# Given request:
Will you write out the data exactly, excluding every picture?

=====

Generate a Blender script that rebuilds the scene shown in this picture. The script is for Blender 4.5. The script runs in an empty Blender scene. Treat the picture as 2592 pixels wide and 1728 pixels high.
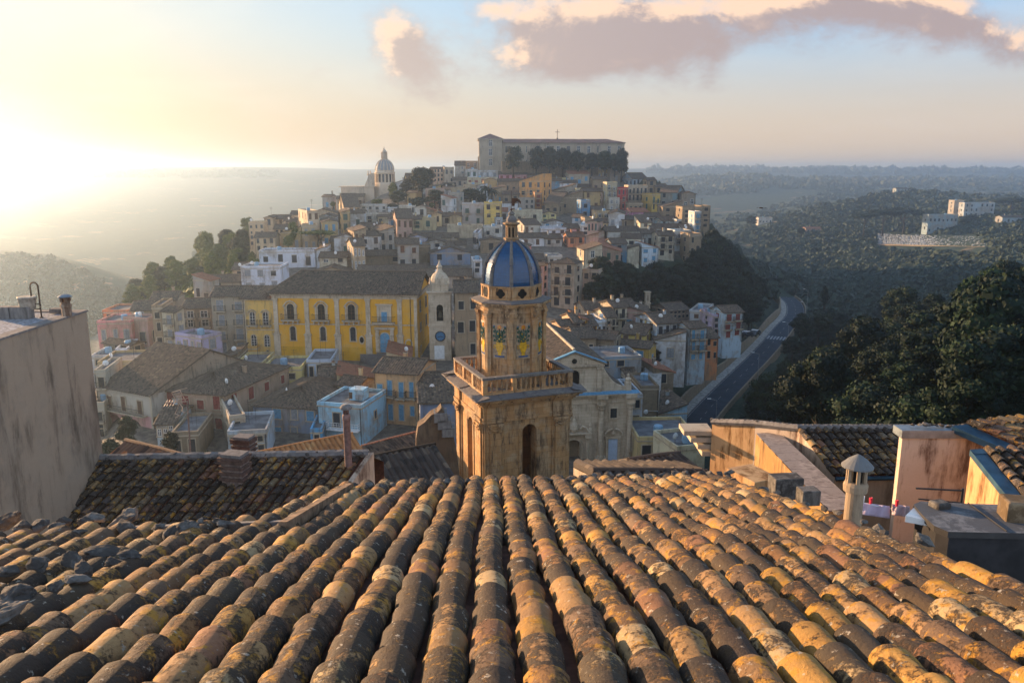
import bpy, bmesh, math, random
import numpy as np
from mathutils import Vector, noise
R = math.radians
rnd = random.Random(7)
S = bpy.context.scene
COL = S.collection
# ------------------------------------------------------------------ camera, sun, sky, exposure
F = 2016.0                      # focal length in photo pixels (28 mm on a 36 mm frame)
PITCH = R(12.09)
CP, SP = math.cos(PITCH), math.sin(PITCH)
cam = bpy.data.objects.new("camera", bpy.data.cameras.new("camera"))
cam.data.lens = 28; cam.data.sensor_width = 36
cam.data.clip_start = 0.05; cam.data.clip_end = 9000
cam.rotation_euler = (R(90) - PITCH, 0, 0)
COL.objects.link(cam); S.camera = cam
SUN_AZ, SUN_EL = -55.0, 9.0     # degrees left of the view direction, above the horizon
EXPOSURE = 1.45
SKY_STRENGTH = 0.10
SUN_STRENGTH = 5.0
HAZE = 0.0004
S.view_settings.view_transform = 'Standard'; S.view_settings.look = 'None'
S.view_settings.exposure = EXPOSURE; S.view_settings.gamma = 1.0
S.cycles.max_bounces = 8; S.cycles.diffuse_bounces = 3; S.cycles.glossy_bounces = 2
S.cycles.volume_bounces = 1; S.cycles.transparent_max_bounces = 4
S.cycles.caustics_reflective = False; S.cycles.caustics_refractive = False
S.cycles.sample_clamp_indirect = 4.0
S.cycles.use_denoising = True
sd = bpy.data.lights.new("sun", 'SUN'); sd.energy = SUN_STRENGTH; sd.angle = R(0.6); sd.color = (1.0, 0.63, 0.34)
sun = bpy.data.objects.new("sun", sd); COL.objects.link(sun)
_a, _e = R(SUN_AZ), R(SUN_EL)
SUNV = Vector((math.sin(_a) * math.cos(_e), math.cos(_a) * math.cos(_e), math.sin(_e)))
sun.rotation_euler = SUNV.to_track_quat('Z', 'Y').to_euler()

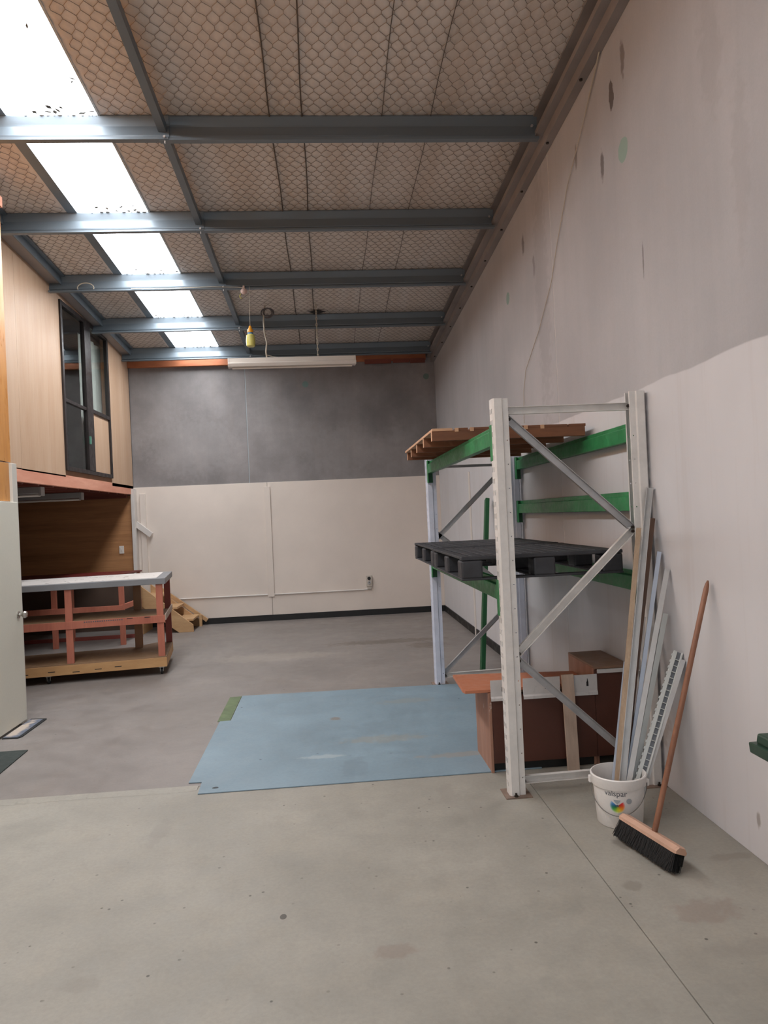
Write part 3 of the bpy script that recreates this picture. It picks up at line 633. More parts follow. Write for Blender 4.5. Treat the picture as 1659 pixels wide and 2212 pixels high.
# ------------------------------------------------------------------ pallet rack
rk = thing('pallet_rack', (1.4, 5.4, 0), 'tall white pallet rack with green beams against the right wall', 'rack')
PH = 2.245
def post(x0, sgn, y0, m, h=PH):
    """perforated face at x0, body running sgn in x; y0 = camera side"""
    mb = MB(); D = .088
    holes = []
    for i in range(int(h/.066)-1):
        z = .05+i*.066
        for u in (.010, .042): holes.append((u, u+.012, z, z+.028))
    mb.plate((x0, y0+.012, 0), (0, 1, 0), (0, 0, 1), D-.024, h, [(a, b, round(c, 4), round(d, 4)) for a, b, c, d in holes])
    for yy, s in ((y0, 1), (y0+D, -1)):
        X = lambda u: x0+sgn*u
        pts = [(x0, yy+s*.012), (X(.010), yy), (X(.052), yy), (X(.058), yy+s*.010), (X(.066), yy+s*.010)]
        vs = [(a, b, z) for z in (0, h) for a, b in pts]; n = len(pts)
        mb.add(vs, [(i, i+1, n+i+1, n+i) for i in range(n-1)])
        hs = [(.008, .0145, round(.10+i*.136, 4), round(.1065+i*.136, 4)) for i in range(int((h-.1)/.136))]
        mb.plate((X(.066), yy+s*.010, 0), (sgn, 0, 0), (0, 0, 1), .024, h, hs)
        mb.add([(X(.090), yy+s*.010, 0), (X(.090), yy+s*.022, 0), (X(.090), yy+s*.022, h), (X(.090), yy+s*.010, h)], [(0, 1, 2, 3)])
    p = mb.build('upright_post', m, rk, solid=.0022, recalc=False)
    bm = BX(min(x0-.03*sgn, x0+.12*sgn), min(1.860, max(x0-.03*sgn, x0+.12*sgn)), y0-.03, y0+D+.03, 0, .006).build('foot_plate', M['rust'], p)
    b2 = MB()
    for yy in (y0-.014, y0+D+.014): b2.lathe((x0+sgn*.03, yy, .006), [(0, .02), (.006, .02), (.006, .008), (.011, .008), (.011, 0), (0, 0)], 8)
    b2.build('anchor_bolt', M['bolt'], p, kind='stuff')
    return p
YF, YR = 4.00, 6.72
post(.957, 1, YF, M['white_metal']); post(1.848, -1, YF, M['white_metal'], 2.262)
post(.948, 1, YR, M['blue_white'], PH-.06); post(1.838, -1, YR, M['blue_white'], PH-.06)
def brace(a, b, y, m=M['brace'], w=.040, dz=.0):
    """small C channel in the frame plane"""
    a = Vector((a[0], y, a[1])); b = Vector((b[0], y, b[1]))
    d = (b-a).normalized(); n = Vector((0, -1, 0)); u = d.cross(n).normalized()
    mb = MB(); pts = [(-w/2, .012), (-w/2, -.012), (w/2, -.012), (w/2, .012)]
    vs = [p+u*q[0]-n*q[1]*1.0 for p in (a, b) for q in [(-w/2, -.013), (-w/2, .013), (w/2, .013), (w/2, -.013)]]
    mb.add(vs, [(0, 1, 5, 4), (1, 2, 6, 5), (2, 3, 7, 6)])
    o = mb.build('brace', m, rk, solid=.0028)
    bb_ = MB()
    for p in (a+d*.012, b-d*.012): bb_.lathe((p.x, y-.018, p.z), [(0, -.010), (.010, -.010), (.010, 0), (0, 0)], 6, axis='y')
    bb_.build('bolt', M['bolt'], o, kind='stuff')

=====

# Exercise output:
Generate a Blender script that rebuilds the scene shown in this picture. The script is for Blender 4.5. The script runs in an empty Blender scene. Treat the picture as 2592 pixels wide and 1728 pixels high.
import bpy, bmesh, math, random
import numpy as np
from mathutils import Vector, noise
R = math.radians
rnd = random.Random(7)
S = bpy.context.scene
COL = S.collection
# ------------------------------------------------------------------ camera, sun, sky, exposure
F = 2016.0                      # focal length in photo pixels (28 mm on a 36 mm frame)
PITCH = R(12.09)
CP, SP = math.cos(PITCH), math.sin(PITCH)
cam = bpy.data.objects.new("camera", bpy.data.cameras.new("camera"))
cam.data.lens = 28; cam.data.sensor_width = 36
cam.data.clip_start = 0.05; cam.data.clip_end = 9000
cam.rotation_euler = (R(90) - PITCH, 0, 0)
COL.objects.link(cam); S.camera = cam
SUN_AZ, SUN_EL = -55.0, 9.0     # degrees left of the view direction, above the horizon
EXPOSURE = 1.45
SKY_STRENGTH = 0.10
SUN_STRENGTH = 5.0
HAZE = 0.0004
S.view_settings.view_transform = 'Standard'; S.view_settings.look = 'None'
S.view_settings.exposure = EXPOSURE; S.view_settings.gamma = 1.0
S.cycles.max_bounces = 8; S.cycles.diffuse_bounces = 3; S.cycles.glossy_bounces = 2
S.cycles.volume_bounces = 1; S.cycles.transparent_max_bounces = 4
S.cycles.caustics_reflective = False; S.cycles.caustics_refractive = False
S.cycles.sample_clamp_indirect = 4.0
S.cycles.use_denoising = True
sd = bpy.data.lights.new("sun", 'SUN'); sd.energy = SUN_STRENGTH; sd.angle = R(0.6); sd.color = (1.0, 0.63, 0.34)
sun = bpy.data.objects.new("sun", sd); COL.objects.link(sun)
_a, _e = R(SUN_AZ), R(SUN_EL)
SUNV = Vector((math.sin(_a) * math.cos(_e), math.cos(_a) * math.cos(_e), math.sin(_e)))
sun.rotation_euler = SUNV.to_track_quat('Z', 'Y').to_euler()

Write part 3 of the bpy script that recreates this picture. It picks up at line 633. More parts follow. Write for Blender 4.5. Treat the picture as 1659 pixels wide and 2212 pixels high.
# ------------------------------------------------------------------ pallet rack
rk = thing('pallet_rack', (1.4, 5.4, 0), 'tall white pallet rack with green beams against the right wall', 'rack')
PH = 2.245
def post(x0, sgn, y0, m, h=PH):
    """perforated face at x0, body running sgn in x; y0 = camera side"""
    mb = MB(); D = .088
    holes = []
    for i in range(int(h/.066)-1):
        z = .05+i*.066
        for u in (.010, .042): holes.append((u, u+.012, z, z+.028))
    mb.plate((x0, y0+.012, 0), (0, 1, 0), (0, 0, 1), D-.024, h, [(a, b, round(c, 4), round(d, 4)) for a, b, c, d in holes])
    for yy, s in ((y0, 1), (y0+D, -1)):
        X = lambda u: x0+sgn*u
        pts = [(x0, yy+s*.012), (X(.010), yy), (X(.052), yy), (X(.058), yy+s*.010), (X(.066), yy+s*.010)]
        vs = [(a, b, z) for z in (0, h) for a, b in pts]; n = len(pts)
        mb.add(vs, [(i, i+1, n+i+1, n+i) for i in range(n-1)])
        hs = [(.008, .0145, round(.10+i*.136, 4), round(.1065+i*.136, 4)) for i in range(int((h-.1)/.136))]
        mb.plate((X(.066), yy+s*.010, 0), (sgn, 0, 0), (0, 0, 1), .024, h, hs)
        mb.add([(X(.090), yy+s*.010, 0), (X(.090), yy+s*.022, 0), (X(.090), yy+s*.022, h), (X(.090), yy+s*.010, h)], [(0, 1, 2, 3)])
    p = mb.build('upright_post', m, rk, solid=.0022, recalc=False)
    bm = BX(min(x0-.03*sgn, x0+.12*sgn), min(1.860, max(x0-.03*sgn, x0+.12*sgn)), y0-.03, y0+D+.03, 0, .006).build('foot_plate', M['rust'], p)
    b2 = MB()
    for yy in (y0-.014, y0+D+.014): b2.lathe((x0+sgn*.03, yy, .006), [(0, .02), (.006, .02), (.006, .008), (.011, .008), (.011, 0), (0, 0)], 8)
    b2.build('anchor_bolt', M['bolt'], p, kind='stuff')
    return p
YF, YR = 4.00, 6.72
post(.957, 1, YF, M['white_metal']); post(1.848, -1, YF, M['white_metal'], 2.262)
post(.948, 1, YR, M['blue_white'], PH-.06); post(1.838, -1, YR, M['blue_white'], PH-.06)
def brace(a, b, y, m=M['brace'], w=.040, dz=.0):
    """small C channel in the frame plane"""
    a = Vector((a[0], y, a[1])); b = Vector((b[0], y, b[1]))
    d = (b-a).normalized(); n = Vector((0, -1, 0)); u = d.cross(n).normalized()
    mb = MB(); pts = [(-w/2, .012), (-w/2, -.012), (w/2, -.012), (w/2, .012)]
    vs = [p+u*q[0]-n*q[1]*1.0 for p in (a, b) for q in [(-w/2, -.013), (-w/2, .013), (w/2, .013), (w/2, -.013)]]
    mb.add(vs, [(0, 1, 5, 4), (1, 2, 6, 5), (2, 3, 7, 6)])
    o = mb.build('brace', m, rk, solid=.0028)
    bb_ = MB()
    for p in (a+d*.012, b-d*.012): bb_.lathe((p.x, y-.018, p.z), [(0, -.010), (.010, -.010), (.010, 0), (0, 0)], 6, axis='y')
    bb_.build('bolt', M['bolt'], o, kind='stuff')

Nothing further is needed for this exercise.